(RECORDED INFORMATION):
****

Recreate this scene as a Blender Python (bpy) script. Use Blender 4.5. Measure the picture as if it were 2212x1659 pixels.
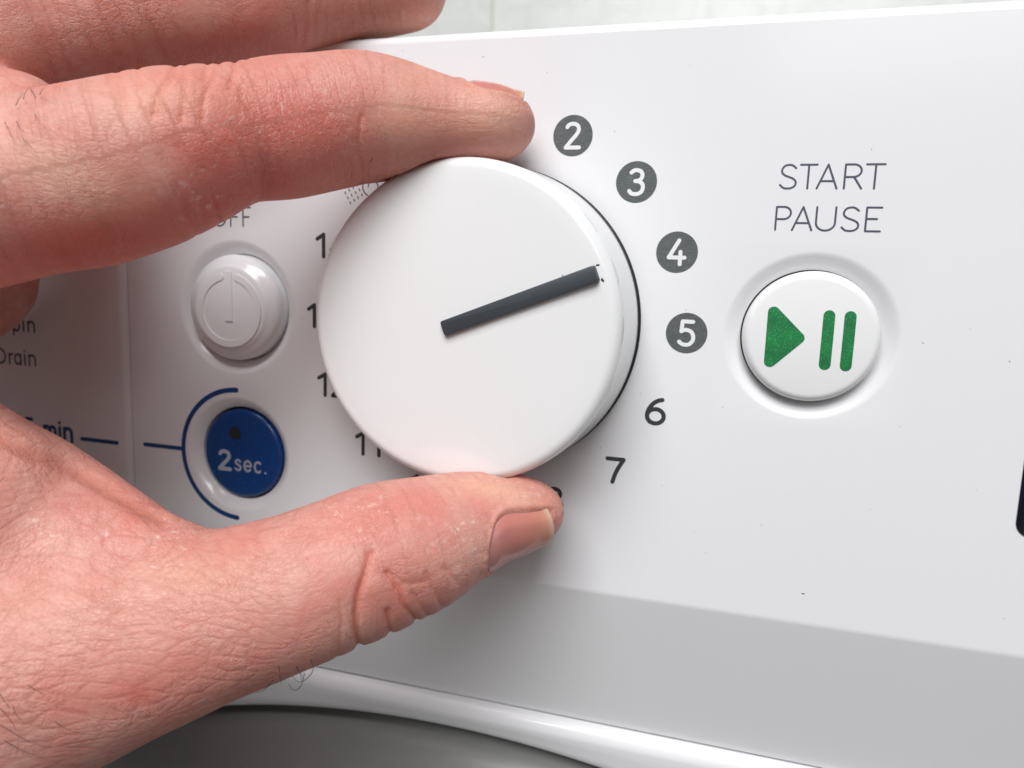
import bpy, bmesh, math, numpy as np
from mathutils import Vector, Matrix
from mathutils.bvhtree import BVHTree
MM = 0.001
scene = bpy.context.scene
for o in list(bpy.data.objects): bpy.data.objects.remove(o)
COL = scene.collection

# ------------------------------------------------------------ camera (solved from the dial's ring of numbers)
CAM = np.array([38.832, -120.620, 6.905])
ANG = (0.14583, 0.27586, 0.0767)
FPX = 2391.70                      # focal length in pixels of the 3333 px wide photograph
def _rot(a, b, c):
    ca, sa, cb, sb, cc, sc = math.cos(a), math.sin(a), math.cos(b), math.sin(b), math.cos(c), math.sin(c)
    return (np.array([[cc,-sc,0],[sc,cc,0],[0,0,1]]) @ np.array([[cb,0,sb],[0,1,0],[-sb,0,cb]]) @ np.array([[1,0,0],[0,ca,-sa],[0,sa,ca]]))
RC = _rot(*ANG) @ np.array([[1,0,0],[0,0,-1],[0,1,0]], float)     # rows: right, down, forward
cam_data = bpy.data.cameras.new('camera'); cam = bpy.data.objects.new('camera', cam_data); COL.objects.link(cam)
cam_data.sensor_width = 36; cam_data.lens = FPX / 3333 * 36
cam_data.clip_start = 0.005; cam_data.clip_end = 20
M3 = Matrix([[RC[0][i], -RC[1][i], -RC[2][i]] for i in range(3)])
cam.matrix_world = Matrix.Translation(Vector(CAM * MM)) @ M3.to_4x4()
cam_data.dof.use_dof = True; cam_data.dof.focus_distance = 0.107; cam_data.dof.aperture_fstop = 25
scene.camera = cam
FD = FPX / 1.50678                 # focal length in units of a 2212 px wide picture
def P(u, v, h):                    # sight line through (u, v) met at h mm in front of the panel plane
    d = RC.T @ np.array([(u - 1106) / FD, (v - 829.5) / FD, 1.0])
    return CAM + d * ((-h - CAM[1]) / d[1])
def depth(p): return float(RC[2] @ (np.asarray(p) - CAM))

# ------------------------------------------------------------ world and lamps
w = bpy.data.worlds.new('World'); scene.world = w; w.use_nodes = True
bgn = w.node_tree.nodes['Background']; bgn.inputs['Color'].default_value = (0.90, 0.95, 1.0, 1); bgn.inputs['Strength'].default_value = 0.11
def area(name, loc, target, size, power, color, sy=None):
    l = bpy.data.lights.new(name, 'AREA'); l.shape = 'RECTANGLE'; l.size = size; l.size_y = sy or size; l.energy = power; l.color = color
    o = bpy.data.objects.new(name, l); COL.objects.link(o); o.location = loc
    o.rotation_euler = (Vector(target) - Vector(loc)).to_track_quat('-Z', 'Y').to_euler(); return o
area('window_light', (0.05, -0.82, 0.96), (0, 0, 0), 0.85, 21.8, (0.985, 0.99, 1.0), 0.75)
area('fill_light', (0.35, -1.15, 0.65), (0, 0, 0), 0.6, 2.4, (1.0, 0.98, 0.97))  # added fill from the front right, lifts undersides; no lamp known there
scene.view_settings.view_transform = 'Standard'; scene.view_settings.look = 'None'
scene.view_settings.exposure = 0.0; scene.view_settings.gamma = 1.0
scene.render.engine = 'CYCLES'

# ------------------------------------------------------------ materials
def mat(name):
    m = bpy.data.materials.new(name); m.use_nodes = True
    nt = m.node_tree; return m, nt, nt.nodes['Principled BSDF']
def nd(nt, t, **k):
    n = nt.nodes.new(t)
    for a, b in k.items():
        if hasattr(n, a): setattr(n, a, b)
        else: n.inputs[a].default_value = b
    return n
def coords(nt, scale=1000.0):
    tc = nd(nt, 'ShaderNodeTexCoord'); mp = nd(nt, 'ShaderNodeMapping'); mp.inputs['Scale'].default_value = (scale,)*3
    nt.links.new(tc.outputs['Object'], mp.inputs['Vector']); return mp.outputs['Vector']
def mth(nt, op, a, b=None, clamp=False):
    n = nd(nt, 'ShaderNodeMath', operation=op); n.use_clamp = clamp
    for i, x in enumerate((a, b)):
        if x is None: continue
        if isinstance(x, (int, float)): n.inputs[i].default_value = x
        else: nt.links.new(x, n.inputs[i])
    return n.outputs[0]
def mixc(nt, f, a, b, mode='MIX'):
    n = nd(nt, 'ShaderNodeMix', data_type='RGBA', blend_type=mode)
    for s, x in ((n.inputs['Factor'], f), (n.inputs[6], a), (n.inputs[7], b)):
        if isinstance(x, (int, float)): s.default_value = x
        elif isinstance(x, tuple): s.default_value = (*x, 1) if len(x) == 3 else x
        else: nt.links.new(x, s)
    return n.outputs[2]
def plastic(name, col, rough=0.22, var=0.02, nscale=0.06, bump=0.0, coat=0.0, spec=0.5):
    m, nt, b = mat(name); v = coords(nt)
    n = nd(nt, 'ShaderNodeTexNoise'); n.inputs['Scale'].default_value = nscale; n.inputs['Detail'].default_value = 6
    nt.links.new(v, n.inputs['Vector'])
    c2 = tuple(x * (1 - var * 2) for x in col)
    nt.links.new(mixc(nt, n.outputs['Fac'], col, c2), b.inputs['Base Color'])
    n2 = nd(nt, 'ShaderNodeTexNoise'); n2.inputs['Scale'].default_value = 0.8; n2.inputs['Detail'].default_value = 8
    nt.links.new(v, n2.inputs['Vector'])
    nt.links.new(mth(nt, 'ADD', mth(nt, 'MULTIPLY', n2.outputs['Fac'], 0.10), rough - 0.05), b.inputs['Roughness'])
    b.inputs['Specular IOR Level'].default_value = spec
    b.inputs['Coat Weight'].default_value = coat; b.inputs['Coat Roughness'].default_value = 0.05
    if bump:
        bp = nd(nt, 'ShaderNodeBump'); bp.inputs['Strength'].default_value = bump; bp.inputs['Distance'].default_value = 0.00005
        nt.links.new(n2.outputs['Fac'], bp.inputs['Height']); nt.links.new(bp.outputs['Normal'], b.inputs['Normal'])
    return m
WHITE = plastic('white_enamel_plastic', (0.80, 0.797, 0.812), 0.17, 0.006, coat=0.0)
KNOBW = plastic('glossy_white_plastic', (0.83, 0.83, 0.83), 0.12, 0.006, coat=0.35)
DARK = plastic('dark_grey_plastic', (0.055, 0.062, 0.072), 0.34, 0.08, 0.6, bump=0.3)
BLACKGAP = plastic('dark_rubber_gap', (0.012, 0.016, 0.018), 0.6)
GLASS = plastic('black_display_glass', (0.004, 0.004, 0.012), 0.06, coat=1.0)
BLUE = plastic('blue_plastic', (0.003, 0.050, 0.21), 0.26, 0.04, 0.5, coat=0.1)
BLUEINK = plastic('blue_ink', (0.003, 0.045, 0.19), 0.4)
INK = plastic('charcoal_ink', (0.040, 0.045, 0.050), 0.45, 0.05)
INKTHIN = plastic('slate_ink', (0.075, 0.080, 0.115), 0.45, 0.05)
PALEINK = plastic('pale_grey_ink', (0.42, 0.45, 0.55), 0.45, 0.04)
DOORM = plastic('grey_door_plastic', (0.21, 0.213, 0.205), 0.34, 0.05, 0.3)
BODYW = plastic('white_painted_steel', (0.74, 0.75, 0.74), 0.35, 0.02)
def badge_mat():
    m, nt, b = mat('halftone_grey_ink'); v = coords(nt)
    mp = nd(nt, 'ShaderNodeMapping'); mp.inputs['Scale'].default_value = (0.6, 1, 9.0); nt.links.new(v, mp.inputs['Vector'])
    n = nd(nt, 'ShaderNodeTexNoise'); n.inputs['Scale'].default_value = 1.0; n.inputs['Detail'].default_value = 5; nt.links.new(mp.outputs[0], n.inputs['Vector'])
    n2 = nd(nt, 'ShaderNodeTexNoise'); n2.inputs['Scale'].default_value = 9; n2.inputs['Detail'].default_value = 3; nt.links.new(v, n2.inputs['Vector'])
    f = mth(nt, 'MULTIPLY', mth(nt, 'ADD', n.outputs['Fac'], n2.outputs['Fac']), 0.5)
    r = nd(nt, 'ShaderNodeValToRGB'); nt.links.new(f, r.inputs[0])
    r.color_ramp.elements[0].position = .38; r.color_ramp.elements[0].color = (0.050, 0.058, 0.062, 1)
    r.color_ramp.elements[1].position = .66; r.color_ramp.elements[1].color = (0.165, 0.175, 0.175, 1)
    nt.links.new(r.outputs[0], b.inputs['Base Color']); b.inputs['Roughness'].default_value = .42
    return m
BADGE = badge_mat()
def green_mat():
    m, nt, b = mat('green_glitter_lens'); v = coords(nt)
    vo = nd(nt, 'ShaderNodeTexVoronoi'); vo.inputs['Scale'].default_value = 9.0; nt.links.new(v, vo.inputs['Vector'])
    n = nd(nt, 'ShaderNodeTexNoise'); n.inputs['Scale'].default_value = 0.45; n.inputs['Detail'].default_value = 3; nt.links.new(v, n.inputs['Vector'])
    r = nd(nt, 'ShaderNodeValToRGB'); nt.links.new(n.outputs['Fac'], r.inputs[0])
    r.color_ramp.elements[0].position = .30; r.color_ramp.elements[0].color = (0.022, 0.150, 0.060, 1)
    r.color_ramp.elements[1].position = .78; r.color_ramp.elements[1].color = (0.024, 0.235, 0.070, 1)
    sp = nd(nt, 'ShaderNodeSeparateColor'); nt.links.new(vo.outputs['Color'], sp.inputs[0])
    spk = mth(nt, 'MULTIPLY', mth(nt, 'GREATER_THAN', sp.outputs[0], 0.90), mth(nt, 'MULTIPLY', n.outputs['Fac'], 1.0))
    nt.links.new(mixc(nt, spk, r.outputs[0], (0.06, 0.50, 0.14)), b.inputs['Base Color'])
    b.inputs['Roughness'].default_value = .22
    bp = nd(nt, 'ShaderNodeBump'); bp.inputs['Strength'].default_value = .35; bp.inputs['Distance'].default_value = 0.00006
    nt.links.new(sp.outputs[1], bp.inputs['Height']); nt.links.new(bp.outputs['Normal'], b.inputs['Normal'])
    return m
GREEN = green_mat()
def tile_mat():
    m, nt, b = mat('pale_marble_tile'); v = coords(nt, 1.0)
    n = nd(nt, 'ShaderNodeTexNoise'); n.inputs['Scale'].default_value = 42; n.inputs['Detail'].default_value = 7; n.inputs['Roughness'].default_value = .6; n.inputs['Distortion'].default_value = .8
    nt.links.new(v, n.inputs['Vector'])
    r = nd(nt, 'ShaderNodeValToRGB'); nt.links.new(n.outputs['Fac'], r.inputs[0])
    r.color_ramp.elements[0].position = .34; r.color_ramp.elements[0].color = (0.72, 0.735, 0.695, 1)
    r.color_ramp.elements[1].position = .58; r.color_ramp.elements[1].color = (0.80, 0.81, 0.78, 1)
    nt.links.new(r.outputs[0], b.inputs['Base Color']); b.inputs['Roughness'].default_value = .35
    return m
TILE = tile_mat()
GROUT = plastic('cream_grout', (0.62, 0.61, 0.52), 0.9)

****

(SET EXERCISE):
Take the lines from the start of the material to the line with "COL = scene.collection", both included, and transcribe them exactly without the pictures.

(OUTPUT OF THE EXERCISE):
Recreate this scene as a Blender Python (bpy) script. Use Blender 4.5. Measure the picture as if it were 2212x1659 pixels.
import bpy, bmesh, math, numpy as np
from mathutils import Vector, Matrix
from mathutils.bvhtree import BVHTree
MM = 0.001
scene = bpy.context.scene
for o in list(bpy.data.objects): bpy.data.objects.remove(o)
COL = scene.collection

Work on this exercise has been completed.